November 11, 2021
Pray for Our Military Families
A devotional for Veteran’s Day
by Benjamin Ahn
Deputy Garrison Chaplain, U.S. Army
Dongducheon, South Korea
On Veteran’s Day, we take time to honor our veterans and service members. At the same time, we must remember to thank our military families. Their sacrifices are often unrecognized as their service members train, defend, or deploy on our behalf. The families are often left to hold down the home front. When called upon to move in a reassignment, the kids must adjust to a new school, make new friends, and adopt new routines. The spouse must place a career on hold or start over in a new job, a new neighborhood, and church family. Only to do it all over again in two, three, or four years. Our military families need our prayers.
One of the most significant challenges military families frequently face is separation. Separation is inevitable due to combat deployments, unaccompanied overseas tours, temporary duty travel, sea duty, field and training exercises. Separation lasts anywhere from a week to twelve months. The frequent separation brings challenges to both service members and their families.

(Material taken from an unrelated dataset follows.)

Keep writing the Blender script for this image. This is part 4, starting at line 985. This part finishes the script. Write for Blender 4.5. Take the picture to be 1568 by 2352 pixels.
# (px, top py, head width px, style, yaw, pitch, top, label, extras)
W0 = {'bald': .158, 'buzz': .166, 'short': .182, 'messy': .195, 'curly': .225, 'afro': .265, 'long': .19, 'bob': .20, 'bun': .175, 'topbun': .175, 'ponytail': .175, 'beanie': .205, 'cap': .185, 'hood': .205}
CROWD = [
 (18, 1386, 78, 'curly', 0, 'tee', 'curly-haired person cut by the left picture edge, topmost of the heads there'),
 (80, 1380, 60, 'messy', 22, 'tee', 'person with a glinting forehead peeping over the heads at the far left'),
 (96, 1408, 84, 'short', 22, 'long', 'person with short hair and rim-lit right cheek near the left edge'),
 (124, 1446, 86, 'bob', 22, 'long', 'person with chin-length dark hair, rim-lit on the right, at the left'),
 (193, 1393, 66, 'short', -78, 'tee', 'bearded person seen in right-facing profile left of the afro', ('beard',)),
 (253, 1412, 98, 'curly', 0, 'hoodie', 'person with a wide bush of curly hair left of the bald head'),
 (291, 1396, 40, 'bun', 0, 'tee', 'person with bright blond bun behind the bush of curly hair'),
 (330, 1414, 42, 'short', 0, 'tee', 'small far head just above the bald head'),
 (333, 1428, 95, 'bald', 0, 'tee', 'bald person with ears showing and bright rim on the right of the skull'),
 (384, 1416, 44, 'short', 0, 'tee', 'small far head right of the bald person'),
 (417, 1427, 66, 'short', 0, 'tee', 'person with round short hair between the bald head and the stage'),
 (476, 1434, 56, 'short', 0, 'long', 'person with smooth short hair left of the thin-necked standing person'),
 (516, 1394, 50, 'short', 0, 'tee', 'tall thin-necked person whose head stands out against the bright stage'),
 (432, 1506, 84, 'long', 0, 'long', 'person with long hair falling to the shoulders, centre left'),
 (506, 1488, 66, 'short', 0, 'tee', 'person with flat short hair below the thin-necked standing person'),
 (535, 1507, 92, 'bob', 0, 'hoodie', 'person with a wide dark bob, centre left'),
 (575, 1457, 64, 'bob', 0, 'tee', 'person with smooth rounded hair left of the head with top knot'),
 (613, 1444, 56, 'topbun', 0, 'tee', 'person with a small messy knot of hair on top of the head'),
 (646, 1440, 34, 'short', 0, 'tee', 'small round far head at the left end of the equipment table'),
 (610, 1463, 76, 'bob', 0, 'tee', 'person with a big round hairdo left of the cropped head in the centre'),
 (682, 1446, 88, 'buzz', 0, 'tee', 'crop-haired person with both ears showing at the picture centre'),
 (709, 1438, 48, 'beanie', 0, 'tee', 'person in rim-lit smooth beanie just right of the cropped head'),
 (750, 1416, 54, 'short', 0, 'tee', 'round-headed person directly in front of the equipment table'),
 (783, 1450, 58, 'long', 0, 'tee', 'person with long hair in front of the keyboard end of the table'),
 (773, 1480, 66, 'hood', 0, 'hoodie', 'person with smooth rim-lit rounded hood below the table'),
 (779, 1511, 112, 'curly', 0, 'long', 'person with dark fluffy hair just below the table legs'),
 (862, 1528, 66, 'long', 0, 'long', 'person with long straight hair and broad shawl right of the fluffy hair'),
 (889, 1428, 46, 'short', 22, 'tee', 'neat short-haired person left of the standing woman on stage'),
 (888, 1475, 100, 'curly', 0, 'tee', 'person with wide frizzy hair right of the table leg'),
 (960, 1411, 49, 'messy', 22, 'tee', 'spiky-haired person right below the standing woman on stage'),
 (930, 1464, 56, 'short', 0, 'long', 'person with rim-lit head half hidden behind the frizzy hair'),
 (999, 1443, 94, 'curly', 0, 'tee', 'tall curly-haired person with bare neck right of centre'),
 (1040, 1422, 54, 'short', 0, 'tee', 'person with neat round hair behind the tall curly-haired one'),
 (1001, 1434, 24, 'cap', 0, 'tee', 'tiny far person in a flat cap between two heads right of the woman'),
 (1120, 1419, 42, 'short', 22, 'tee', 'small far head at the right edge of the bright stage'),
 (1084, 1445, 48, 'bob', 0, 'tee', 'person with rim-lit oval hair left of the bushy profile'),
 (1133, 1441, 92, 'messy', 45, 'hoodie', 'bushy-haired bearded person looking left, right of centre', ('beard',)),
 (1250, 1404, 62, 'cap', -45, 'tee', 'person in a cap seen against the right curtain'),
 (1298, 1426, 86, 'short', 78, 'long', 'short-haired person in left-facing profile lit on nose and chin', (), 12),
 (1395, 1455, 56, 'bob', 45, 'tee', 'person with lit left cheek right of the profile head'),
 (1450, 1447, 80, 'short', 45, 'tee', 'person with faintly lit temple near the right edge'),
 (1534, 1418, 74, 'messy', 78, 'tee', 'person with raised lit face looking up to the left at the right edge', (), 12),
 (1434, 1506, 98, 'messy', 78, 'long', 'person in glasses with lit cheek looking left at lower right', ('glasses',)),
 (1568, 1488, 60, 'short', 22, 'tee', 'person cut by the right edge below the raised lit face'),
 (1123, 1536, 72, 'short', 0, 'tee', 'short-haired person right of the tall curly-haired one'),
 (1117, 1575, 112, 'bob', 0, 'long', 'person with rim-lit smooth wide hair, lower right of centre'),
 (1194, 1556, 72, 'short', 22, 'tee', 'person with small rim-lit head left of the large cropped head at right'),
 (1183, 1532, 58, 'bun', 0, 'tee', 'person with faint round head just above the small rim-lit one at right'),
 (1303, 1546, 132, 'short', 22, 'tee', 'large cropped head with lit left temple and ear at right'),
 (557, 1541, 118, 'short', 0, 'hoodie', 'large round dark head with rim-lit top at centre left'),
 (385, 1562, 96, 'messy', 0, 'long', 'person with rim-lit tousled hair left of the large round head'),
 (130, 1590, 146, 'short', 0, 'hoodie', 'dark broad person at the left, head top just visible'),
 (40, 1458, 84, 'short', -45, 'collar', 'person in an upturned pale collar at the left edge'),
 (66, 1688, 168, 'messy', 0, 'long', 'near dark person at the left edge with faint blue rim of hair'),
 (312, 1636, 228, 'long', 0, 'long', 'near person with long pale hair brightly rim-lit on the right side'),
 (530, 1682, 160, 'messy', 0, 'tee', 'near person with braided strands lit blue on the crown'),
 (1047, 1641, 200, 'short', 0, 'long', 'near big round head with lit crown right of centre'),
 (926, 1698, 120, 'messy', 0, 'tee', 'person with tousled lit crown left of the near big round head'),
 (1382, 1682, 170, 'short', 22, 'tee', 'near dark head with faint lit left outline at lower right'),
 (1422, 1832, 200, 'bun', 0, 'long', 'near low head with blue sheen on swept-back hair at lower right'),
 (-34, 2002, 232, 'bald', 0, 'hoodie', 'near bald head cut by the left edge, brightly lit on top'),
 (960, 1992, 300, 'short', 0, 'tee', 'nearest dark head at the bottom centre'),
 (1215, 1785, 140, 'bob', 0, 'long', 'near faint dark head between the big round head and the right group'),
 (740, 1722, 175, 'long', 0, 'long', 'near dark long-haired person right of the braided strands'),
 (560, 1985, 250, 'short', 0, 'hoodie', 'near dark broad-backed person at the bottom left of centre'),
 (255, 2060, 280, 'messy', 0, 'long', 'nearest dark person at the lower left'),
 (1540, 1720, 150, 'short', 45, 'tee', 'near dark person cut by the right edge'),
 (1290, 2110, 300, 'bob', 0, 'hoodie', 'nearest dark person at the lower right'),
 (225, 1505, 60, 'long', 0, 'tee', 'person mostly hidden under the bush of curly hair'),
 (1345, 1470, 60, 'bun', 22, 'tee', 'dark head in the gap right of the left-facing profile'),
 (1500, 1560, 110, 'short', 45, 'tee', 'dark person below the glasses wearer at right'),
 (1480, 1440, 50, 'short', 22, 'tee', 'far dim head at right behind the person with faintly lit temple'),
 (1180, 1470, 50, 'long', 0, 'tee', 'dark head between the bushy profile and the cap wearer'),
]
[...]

For service members, the challenge is staying connected and engaged with their family members who are miles away. It’s extremely difficult to be a great spouse or parent when geographically separated. When deployed, I set aside specific face time with my family. Some days I kept the promise, but some days I couldn’t because of a mission. I also utilized one of the United Service Organizations’ programs to record a video of me reading a children’s book and sent it to my kids. That was a great way to be a father to my kids. But I still felt it was not enough.
For family members, the challenge is living a day-to-day life without their spouse or one of their parents. Spouses have to pick up the domestic chores and responsibilities that their spouse usually helped with. They raise their children all alone. Young children suffer from the absence of one of their parents for a long period of time. Separation can feel overwhelming.
All too often, families unfortunately end up broken and marriages end in divorce due to these challenges. Service members, their spouses, and children go through this painful process and suffer emotionally and psychologically from it. It’s a sad reality.
“Beloved, I beg you as sojourners and pilgrims, abstain from fleshly lusts which war against the soul, having your conduct honorable among the Gentiles, that when they speak against you as evildoers, they may, by your good works which they observe, glorify God in the day of visitation.” (1 Peter 2:11–12 NKJV)
1 Peter 2:11-12 reminds us of our Christian identities as sojourners and pilgrims. This world as it is now is not our eternal home. It is temporary. Our eternal home is in God’s Kingdom. That’s the reason we must abstain from our sinful natures and not conform to the values of this world. We must live a life that is pleasing to the Lord, even in the middle of separation. Separation is temporary, but family lasts.
- Pray for God’s blessing, strength, and encouragement on military families in separation due to a deployment or overseas tour.
- Pray for service members and their families to abstain from sin and live a life honorable to God.
- Pray for God’s love and grace on military children as they grow in faith, hope, and love.